Spitz’s most fascinating chapters concern the early lives and careers of the Fab Four.  He explains how a declining Liverpool, once Britain’s wealthiest city, helped mold the personalities and musical talents of the Beatles.  Liverpool residents, Spitz explains, are fiercely chauvinistic and carry a chip on their shoulders to parry the condescension of Londoners.  They call themselves “Scousers” and developed the irreverent sense of humor shown by the Beatles in their early American press conferences.  Since Liverpool had a busy seagoing trade with the U.S. and Canada, the city was deluged with American country western and rock and roll records brought back by returning sailors.  Liverpool bands developed their own unique “Mersey Beat” that left Londoners in the dust.  Several of the most successful bands of the 1964 British Invasion came from Liverpool — The Beatles, Gerry and the Pacemakers, The Searchers, and Billy J. Kramer and the Dakotas.

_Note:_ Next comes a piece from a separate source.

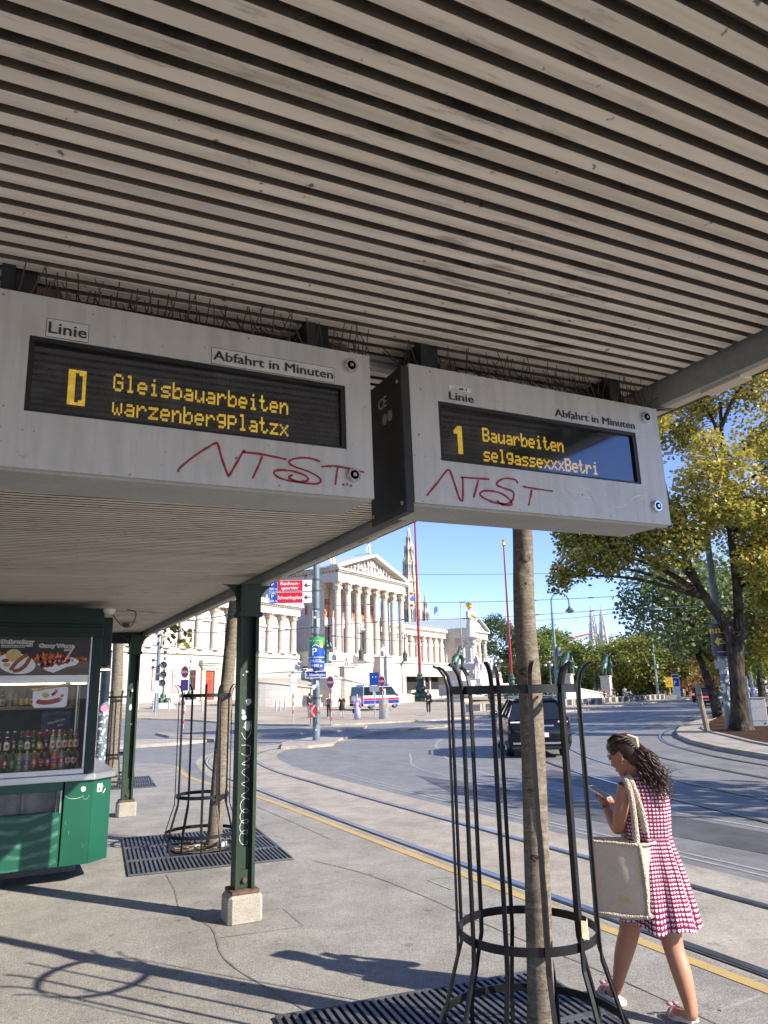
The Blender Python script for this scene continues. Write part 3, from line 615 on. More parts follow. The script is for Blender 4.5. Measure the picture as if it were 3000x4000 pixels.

Spitz presents detailed biographies on all four Beatles.  Life in wartime Liverpool was exceedingly grim.  Liverpool boys amused themselves by playing in the ruins of buildings bombed by the Luftwaffe. Ringo’s slum neighborhood was so dangerous that leaving one’s own street risked a nasty beating. (The young John Lennon was the only future Beatle who enjoyed a middle class lifestyle.)  This working class environment helped create a sound that was different from the jazz-influenced pop music emanating from London.

Spitz supports the contention that John Lennon was “hard on the outside and soft on the inside” while Paul McCartney was “soft on the outside and hard on the inside.”  Lennon’s apparent abandonment by his father and mother caused him to be an aggressive troublemaker.  Mothers warned their kids to stay away from the young Lennon.  McCartney, on the other hand, learned at an early age how to turn on the charm to get what he wanted.  Yet it was McCartney who coldly agreed to rid the band of drummer Pete Best and Lennon who was tormented by the decision. 

Ringo was wracked by childhood illnesses that nearly killed him.  Ringo’s poor health kept him out of school, and he could barely read or write.  George Harrison was such a pathetic student that he failed every one of his final high school exams.  

Spitz shows how the Beatles’ 1960 to 1962 Hamburg gigs turned the band into dynamic performers — with plenty of sex, booze, and amphetamines along the way.  Although we tend to remember the Beatles as studio musicians, it was their exciting live performances, not the Lennon-McCartney songs, which initially brought them fame.

The Spitz biography runs to a thousand pages of text and notes, but this is a must read for Beatles fans.



One Response to “Beatles Bio Looks Behind the Myths”

  1. Beverly Paterson Says:

    There’s millions of Beatles books out there, but yes, this one definitely ranks at the top of the heap! I couldn’t agree more with Bob Bembridge’s praiseworthy review. “The Beatles” is a real page turner, and I’ve read it twice, it’s that good!